**WHAT IS NEEDED**
No images are to be carried over; print all other material exactly as it stands.

**DATA LINES**
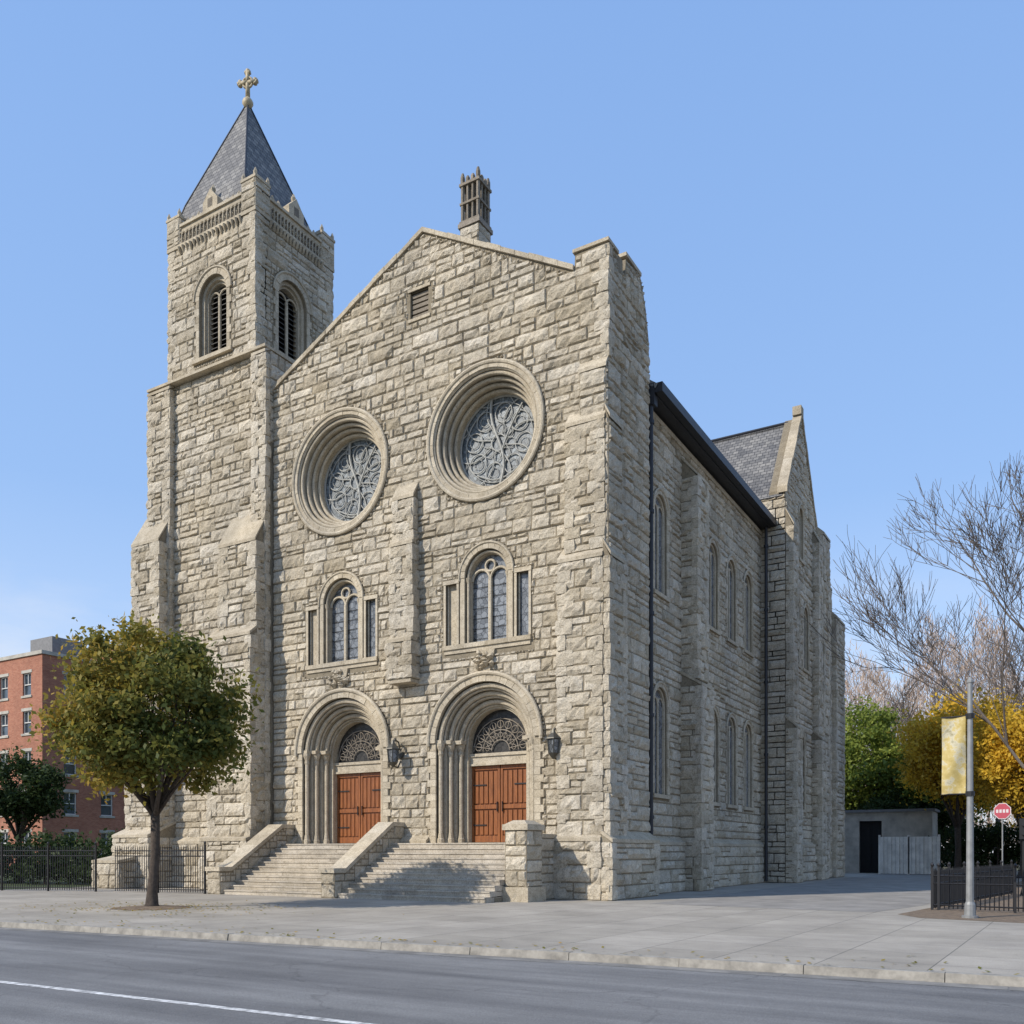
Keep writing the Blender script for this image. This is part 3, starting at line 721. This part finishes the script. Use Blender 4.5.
# ---- steps
stp=MB()
def flight(x0,x1):
    n=11; rise=2.05/n; yb=-4.0; run=(4.0-.55)/(n)
    for i in range(n):
        y=yb+i*run; x=x0
        while x<x1-.01:
            w=R.uniform(1.4,2.2)
            if x1-x-w<.7: w=x1-x
            stp.box(x+.003,x+w-.003,y+R.uniform(-.006,.006),.3 if i==n-1 else y+run+.12,rise*i,rise*(i+1)-R.uniform(0,.004),R.random())
            stp.box(x+.003,x+w-.003,y-.03,y+.02,rise*(i+1)-.055,rise*(i+1)-.006,R.random()); x+=w
    core.box(x0,x1,yb+.6,-.0,0,.15)
    for i in range(1,n): stp.box(x0+.01,x1-.01,yb+i*run+.06,-.02,rise*(i-1)+.01,rise*i-.02,.3)
flight(-15.1,-9.75); flight(-9.05,-2.62)
def cheek(x0,x1,z_hi=2.75,yend=-4.15):
    prof=[(0.0,0),(0.0,z_hi),(-.75,z_hi),(-3.6,.95),(yend,.95),(yend,0)]
    fr=Fr((x0,0,0),(0,1,0),(-1,0,0)); slab(core,fr,prof,[],0,-(x1-x0))
    ins=lambda u,z: inpoly(prof,u,z)
    ashlar(st,fr,yend,0,0,z_hi,ins,.035); ashlar(st,Fr((x1,0,0),(0,1,0),(1,0,0)),yend,0,0,z_hi,ins,.035)
    ashlar(st,Fr((0,yend,0),(1,0,0),(0,-1,0)),x0,x1,0,.95,None,.04)
    o=.06
    for (a,b,n) in(((0,z_hi),(-.78,z_hi),1),((-.78,z_hi),(-3.6,.95),4),((-3.6,.95),(yend-.1,.95),1)):
        for i in range(n):
            y0=a[0]+(b[0]-a[0])*i/n; y1=a[0]+(b[0]-a[0])*(i+1)/n+.006; z0=a[1]+(b[1]-a[1])*i/n; z1=a[1]+(b[1]-a[1])*(i+1)/n
            slab(trim,Fr((x0-o,0,0),(0,1,0),(-1,0,0)),[(y0,z0-.02),(y0,z0+.15),(y1,z1+.15),(y1,z1-.02)],[],0,-(x1-x0+2*o),R.random())
cheek(-15.85,-15.12); cheek(-9.72,-9.07)
core.box(-2.5,-1.85,-1.7,-.2,0,2.2); core.box(-2.6,-1.75,-2.75,-1.7,0,2.45)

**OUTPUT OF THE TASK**
Keep writing the Blender script for this image. This is part 3, starting at line 721. This part finishes the script. Use Blender 4.5.
# ---- steps
stp=MB()
def flight(x0,x1):
    n=11; rise=2.05/n; yb=-4.0; run=(4.0-.55)/(n)
    for i in range(n):
        y=yb+i*run; x=x0
        while x<x1-.01:
            w=R.uniform(1.4,2.2)
            if x1-x-w<.7: w=x1-x
            stp.box(x+.003,x+w-.003,y+R.uniform(-.006,.006),.3 if i==n-1 else y+run+.12,rise*i,rise*(i+1)-R.uniform(0,.004),R.random())
            stp.box(x+.003,x+w-.003,y-.03,y+.02,rise*(i+1)-.055,rise*(i+1)-.006,R.random()); x+=w
    core.box(x0,x1,yb+.6,-.0,0,.15)
    for i in range(1,n): stp.box(x0+.01,x1-.01,yb+i*run+.06,-.02,rise*(i-1)+.01,rise*i-.02,.3)
flight(-15.1,-9.75); flight(-9.05,-2.62)
def cheek(x0,x1,z_hi=2.75,yend=-4.15):
    prof=[(0.0,0),(0.0,z_hi),(-.75,z_hi),(-3.6,.95),(yend,.95),(yend,0)]
    fr=Fr((x0,0,0),(0,1,0),(-1,0,0)); slab(core,fr,prof,[],0,-(x1-x0))
    ins=lambda u,z: inpoly(prof,u,z)
    ashlar(st,fr,yend,0,0,z_hi,ins,.035); ashlar(st,Fr((x1,0,0),(0,1,0),(1,0,0)),yend,0,0,z_hi,ins,.035)
    ashlar(st,Fr((0,yend,0),(1,0,0),(0,-1,0)),x0,x1,0,.95,None,.04)
    o=.06
    for (a,b,n) in(((0,z_hi),(-.78,z_hi),1),((-.78,z_hi),(-3.6,.95),4),((-3.6,.95),(yend-.1,.95),1)):
        for i in range(n):
            y0=a[0]+(b[0]-a[0])*i/n; y1=a[0]+(b[0]-a[0])*(i+1)/n+.006; z0=a[1]+(b[1]-a[1])*i/n; z1=a[1]+(b[1]-a[1])*(i+1)/n
            slab(trim,Fr((x0-o,0,0),(0,1,0),(-1,0,0)),[(y0,z0-.02),(y0,z0+.15),(y1,z1+.15),(y1,z1-.02)],[],0,-(x1-x0+2*o),R.random())
cheek(-15.85,-15.12); cheek(-9.72,-9.07)
core.box(-2.5,-1.85,-1.7,-.2,0,2.2); core.box(-2.6,-1.75,-2.75,-1.7,0,2.45)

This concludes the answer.